___ TASK INPUT
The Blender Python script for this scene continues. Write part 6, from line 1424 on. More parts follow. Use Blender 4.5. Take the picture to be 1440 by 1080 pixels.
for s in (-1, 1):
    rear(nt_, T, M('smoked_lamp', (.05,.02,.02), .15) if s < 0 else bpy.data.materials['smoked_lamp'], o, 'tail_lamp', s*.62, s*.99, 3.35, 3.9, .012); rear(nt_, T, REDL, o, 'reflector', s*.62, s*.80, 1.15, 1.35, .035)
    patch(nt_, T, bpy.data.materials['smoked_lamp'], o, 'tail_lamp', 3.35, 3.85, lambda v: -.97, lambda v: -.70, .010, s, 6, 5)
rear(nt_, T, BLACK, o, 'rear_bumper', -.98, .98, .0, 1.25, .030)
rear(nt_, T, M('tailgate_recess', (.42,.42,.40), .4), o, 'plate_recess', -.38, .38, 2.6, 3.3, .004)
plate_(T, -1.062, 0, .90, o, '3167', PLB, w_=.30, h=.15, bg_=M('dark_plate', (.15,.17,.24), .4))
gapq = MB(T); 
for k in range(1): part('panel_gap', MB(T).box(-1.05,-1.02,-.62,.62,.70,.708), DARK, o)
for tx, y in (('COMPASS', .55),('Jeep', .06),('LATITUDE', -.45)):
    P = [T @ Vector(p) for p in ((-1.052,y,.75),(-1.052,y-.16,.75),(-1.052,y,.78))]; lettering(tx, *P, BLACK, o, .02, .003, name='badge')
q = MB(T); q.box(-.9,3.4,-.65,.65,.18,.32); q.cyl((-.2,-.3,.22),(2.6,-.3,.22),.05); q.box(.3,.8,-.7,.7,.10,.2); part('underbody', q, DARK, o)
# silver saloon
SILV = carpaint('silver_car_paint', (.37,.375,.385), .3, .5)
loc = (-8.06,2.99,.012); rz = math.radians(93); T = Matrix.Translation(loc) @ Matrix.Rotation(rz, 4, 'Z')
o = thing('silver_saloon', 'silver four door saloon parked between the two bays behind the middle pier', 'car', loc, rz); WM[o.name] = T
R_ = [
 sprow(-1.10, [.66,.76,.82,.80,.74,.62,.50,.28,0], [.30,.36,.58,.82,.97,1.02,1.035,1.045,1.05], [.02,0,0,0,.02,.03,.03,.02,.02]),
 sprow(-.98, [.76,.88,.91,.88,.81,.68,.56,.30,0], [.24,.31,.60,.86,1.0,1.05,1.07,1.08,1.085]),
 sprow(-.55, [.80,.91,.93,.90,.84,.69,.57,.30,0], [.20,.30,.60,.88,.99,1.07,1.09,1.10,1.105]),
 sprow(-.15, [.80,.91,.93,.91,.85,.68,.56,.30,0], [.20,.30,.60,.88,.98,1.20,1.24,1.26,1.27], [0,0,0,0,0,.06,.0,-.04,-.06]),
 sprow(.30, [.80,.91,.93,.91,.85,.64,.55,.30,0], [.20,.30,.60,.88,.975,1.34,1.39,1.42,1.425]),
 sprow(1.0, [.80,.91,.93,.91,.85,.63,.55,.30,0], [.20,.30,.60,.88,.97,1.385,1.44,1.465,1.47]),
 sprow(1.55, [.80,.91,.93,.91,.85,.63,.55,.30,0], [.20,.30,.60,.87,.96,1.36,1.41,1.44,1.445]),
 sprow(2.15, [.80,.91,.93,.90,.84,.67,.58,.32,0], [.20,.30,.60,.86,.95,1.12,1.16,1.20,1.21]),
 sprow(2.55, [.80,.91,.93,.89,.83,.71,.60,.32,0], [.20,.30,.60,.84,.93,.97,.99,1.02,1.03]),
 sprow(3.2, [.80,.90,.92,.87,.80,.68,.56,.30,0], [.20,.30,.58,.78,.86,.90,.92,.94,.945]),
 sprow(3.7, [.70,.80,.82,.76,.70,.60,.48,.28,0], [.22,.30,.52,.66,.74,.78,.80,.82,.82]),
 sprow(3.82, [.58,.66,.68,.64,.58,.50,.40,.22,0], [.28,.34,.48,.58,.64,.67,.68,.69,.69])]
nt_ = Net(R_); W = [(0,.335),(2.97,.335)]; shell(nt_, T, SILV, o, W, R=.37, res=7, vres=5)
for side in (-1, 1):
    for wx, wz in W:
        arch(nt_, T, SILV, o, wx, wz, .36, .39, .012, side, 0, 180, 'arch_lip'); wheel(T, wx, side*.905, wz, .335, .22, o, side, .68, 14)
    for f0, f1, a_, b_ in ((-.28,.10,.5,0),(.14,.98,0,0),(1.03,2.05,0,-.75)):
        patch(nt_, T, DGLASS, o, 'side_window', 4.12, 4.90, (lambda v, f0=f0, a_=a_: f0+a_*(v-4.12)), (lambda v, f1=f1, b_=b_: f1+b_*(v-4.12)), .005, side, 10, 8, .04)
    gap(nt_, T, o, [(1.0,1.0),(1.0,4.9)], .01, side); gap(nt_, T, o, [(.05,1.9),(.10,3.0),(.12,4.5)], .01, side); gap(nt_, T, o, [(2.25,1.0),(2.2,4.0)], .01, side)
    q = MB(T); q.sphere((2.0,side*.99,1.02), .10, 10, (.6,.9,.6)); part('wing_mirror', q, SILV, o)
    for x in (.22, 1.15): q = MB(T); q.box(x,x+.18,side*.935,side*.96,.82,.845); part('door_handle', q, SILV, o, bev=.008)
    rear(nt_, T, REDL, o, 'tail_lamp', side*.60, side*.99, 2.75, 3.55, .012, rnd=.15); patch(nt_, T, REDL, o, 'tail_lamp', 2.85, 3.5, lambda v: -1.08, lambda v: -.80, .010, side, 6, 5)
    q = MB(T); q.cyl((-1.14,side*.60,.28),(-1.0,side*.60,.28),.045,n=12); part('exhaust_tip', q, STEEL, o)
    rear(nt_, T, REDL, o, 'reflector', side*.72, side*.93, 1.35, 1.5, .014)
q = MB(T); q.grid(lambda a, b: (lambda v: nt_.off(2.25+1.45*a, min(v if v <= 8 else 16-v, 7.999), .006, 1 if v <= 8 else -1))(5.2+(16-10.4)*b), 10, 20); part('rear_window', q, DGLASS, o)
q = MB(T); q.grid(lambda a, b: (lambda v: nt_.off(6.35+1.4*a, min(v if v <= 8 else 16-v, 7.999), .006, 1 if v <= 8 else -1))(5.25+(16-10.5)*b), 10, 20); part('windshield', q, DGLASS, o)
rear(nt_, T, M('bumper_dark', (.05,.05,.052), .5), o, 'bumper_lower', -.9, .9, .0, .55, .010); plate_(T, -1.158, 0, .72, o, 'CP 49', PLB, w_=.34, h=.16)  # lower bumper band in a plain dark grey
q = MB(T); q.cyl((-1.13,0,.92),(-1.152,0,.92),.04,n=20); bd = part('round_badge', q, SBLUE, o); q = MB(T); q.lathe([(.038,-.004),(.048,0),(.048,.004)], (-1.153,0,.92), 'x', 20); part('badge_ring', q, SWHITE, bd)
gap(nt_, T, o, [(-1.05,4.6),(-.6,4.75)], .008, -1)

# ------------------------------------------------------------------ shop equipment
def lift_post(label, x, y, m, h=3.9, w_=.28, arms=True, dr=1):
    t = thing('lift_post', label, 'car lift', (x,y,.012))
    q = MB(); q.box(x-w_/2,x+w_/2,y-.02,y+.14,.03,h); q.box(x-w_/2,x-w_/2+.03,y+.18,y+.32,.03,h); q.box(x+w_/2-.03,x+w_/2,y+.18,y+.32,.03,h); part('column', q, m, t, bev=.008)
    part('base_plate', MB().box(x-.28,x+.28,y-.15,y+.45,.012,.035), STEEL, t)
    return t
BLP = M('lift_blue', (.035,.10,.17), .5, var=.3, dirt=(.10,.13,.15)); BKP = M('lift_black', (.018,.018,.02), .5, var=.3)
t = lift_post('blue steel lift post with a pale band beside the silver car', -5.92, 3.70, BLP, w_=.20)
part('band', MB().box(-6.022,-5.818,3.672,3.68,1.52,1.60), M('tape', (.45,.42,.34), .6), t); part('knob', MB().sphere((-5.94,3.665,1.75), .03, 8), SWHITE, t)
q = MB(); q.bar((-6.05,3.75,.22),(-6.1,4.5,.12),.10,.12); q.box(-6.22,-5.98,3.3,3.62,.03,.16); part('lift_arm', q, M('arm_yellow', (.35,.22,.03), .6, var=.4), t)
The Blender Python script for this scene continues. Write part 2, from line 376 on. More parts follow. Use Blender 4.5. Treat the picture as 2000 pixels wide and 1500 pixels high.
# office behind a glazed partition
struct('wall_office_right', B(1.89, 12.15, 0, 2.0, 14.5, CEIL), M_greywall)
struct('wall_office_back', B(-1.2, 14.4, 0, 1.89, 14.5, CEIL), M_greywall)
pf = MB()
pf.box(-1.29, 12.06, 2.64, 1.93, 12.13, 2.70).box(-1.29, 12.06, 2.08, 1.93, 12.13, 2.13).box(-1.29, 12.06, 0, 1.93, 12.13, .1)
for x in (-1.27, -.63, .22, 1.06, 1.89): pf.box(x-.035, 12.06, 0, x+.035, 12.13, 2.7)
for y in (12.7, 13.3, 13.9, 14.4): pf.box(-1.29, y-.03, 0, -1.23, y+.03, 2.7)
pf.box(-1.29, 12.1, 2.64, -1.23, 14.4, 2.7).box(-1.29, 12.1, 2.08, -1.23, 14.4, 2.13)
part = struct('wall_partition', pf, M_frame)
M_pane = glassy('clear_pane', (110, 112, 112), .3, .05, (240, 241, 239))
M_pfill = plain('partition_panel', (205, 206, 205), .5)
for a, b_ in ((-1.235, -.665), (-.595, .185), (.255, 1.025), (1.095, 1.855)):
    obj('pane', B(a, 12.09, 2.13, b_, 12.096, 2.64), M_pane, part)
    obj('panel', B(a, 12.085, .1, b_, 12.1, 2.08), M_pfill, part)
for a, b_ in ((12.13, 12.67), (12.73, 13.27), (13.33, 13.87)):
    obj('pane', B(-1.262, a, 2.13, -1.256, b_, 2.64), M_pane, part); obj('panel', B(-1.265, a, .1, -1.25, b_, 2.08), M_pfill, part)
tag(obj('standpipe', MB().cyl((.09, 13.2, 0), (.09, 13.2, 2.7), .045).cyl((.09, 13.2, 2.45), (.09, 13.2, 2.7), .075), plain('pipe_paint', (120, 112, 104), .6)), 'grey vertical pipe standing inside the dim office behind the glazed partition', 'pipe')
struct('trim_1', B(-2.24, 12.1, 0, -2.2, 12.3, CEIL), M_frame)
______
**YOUR INSTRUCTIONS**
Copy out the lines starting at the one containing "1500 pixels high." and ending with the last line of the entries. Include nothing else.

**RESULT BELOW**
The Blender Python script for this scene continues. Write part 2, from line 376 on. More parts follow. Use Blender 4.5. Treat the picture as 2000 pixels wide and 1500 pixels high.
# office behind a glazed partition
struct('wall_office_right', B(1.89, 12.15, 0, 2.0, 14.5, CEIL), M_greywall)
struct('wall_office_back', B(-1.2, 14.4, 0, 1.89, 14.5, CEIL), M_greywall)
pf = MB()
pf.box(-1.29, 12.06, 2.64, 1.93, 12.13, 2.70).box(-1.29, 12.06, 2.08, 1.93, 12.13, 2.13).box(-1.29, 12.06, 0, 1.93, 12.13, .1)
for x in (-1.27, -.63, .22, 1.06, 1.89): pf.box(x-.035, 12.06, 0, x+.035, 12.13, 2.7)
for y in (12.7, 13.3, 13.9, 14.4): pf.box(-1.29, y-.03, 0, -1.23, y+.03, 2.7)
pf.box(-1.29, 12.1, 2.64, -1.23, 14.4, 2.7).box(-1.29, 12.1, 2.08, -1.23, 14.4, 2.13)
part = struct('wall_partition', pf, M_frame)
M_pane = glassy('clear_pane', (110, 112, 112), .3, .05, (240, 241, 239))
M_pfill = plain('partition_panel', (205, 206, 205), .5)
for a, b_ in ((-1.235, -.665), (-.595, .185), (.255, 1.025), (1.095, 1.855)):
    obj('pane', B(a, 12.09, 2.13, b_, 12.096, 2.64), M_pane, part)
    obj('panel', B(a, 12.085, .1, b_, 12.1, 2.08), M_pfill, part)
for a, b_ in ((12.13, 12.67), (12.73, 13.27), (13.33, 13.87)):
    obj('pane', B(-1.262, a, 2.13, -1.256, b_, 2.64), M_pane, part); obj('panel', B(-1.265, a, .1, -1.25, b_, 2.08), M_pfill, part)
tag(obj('standpipe', MB().cyl((.09, 13.2, 0), (.09, 13.2, 2.7), .045).cyl((.09, 13.2, 2.45), (.09, 13.2, 2.7), .075), plain('pipe_paint', (120, 112, 104), .6)), 'grey vertical pipe standing inside the dim office behind the glazed partition', 'pipe')
struct('trim_1', B(-2.24, 12.1, 0, -2.2, 12.3, CEIL), M_frame)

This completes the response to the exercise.